Retype all of the listing exactly, passing over any picture you find.

########

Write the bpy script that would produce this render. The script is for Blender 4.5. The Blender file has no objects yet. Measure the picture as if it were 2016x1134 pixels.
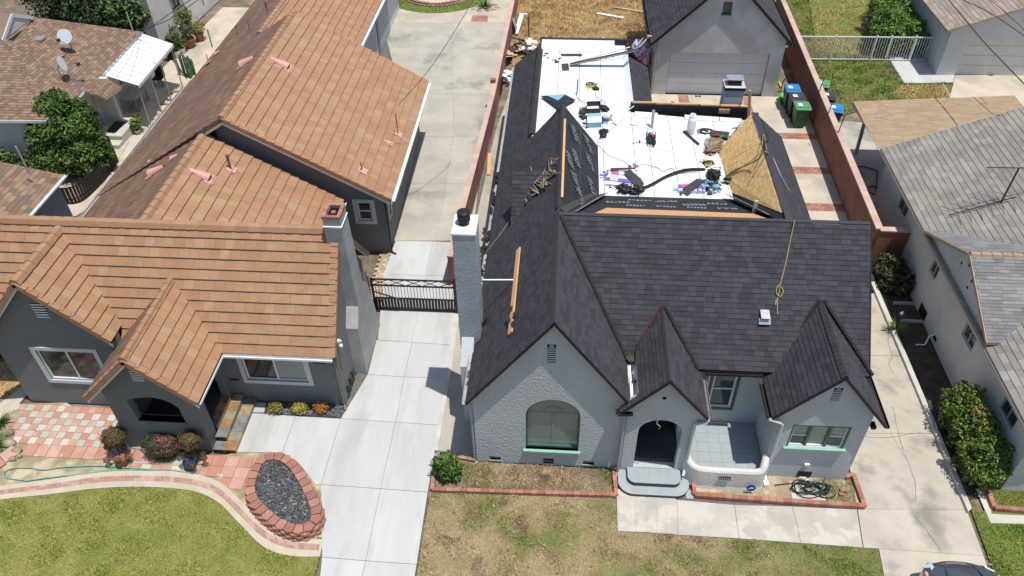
import bpy, bmesh, math, random
import numpy as np
from mathutils import Vector, Matrix
from mathutils.geometry import tessellate_polygon
random.seed(7); rng = np.random.default_rng(7)
S = bpy.context.scene
C = S.collection
R = math.radians
# ------------------------------------------------------------ camera
HC, FPX = 19.0, 1546.0
_p, _y, _r = R(41.754), R(-4.595), R(-.9455)
_f = Vector((math.sin(_y)*math.cos(_p), math.cos(_y)*math.cos(_p), -math.sin(_p)))
_rt = Vector((math.cos(_y), -math.sin(_y), 0)); _up = _rt.cross(_f)
RT = math.cos(_r)*_rt + math.sin(_r)*_up; UP = -math.sin(_r)*_rt + math.cos(_r)*_up
cam = bpy.data.objects.new('camera', bpy.data.cameras.new('camera')); C.objects.link(cam)
M3 = Matrix((RT, UP, -_f)).transposed()
cam.matrix_world = Matrix.Translation((0, 0, HC)) @ M3.to_4x4()
cam.data.sensor_width = 36; cam.data.lens = 36*FPX/2016; cam.data.clip_end = 400
S.camera = cam
# ------------------------------------------------------------ light
SUN = Vector((.20, -.105, 1)).normalized()
W = bpy.data.worlds.new('World'); S.world = W; W.use_nodes = True
nt = W.node_tree; bg = nt.nodes['Background']; sk = nt.nodes.new('ShaderNodeTexSky')
sk.sky_type = 'NISHITA'; sk.sun_disc = False
sk.sun_elevation = math.asin(SUN.z); sk.sun_rotation = math.atan2(SUN.x, SUN.y)
sk.air_density = 1; sk.dust_density = 1.2; sk.ozone_density = 1
nt.links.new(sk.outputs[0], bg.inputs[0]); bg.inputs[1].default_value = .125
sd = bpy.data.lights.new('sun', 'SUN'); sd.energy = 4.5; sd.angle = R(.5); sd.color = (1, .965, .9)
so = bpy.data.objects.new('sun', sd); C.objects.link(so); so.rotation_euler = SUN.to_track_quat('Z', 'Y').to_euler()
so.location = (0, 0, 60)
S.view_settings.view_transform = 'Standard'; S.view_settings.look = 'None'
S.view_settings.exposure = 0; S.view_settings.gamma = 1; S.view_settings.use_curve_mapping = False
S.render.engine = 'CYCLES'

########

__EXERCISE ANSWER__.
Write the bpy script that would produce this render. The script is for Blender 4.5. The Blender file has no objects yet. Measure the picture as if it were 2016x1134 pixels.
import bpy, bmesh, math, random
import numpy as np
from mathutils import Vector, Matrix
from mathutils.geometry import tessellate_polygon
random.seed(7); rng = np.random.default_rng(7)
S = bpy.context.scene
C = S.collection
R = math.radians
# ------------------------------------------------------------ camera
HC, FPX = 19.0, 1546.0
_p, _y, _r = R(41.754), R(-4.595), R(-.9455)
_f = Vector((math.sin(_y)*math.cos(_p), math.cos(_y)*math.cos(_p), -math.sin(_p)))
_rt = Vector((math.cos(_y), -math.sin(_y), 0)); _up = _rt.cross(_f)
RT = math.cos(_r)*_rt + math.sin(_r)*_up; UP = -math.sin(_r)*_rt + math.cos(_r)*_up
cam = bpy.data.objects.new('camera', bpy.data.cameras.new('camera')); C.objects.link(cam)
M3 = Matrix((RT, UP, -_f)).transposed()
cam.matrix_world = Matrix.Translation((0, 0, HC)) @ M3.to_4x4()
cam.data.sensor_width = 36; cam.data.lens = 36*FPX/2016; cam.data.clip_end = 400
S.camera = cam
# ------------------------------------------------------------ light
SUN = Vector((.20, -.105, 1)).normalized()
W = bpy.data.worlds.new('World'); S.world = W; W.use_nodes = True
nt = W.node_tree; bg = nt.nodes['Background']; sk = nt.nodes.new('ShaderNodeTexSky')
sk.sky_type = 'NISHITA'; sk.sun_disc = False
sk.sun_elevation = math.asin(SUN.z); sk.sun_rotation = math.atan2(SUN.x, SUN.y)
sk.air_density = 1; sk.dust_density = 1.2; sk.ozone_density = 1
nt.links.new(sk.outputs[0], bg.inputs[0]); bg.inputs[1].default_value = .125
sd = bpy.data.lights.new('sun', 'SUN'); sd.energy = 4.5; sd.angle = R(.5); sd.color = (1, .965, .9)
so = bpy.data.objects.new('sun', sd); C.objects.link(so); so.rotation_euler = SUN.to_track_quat('Z', 'Y').to_euler()
so.location = (0, 0, 60)
S.view_settings.view_transform = 'Standard'; S.view_settings.look = 'None'
S.view_settings.exposure = 0; S.view_settings.gamma = 1; S.view_settings.use_curve_mapping = False
S.render.engine = 'CYCLES'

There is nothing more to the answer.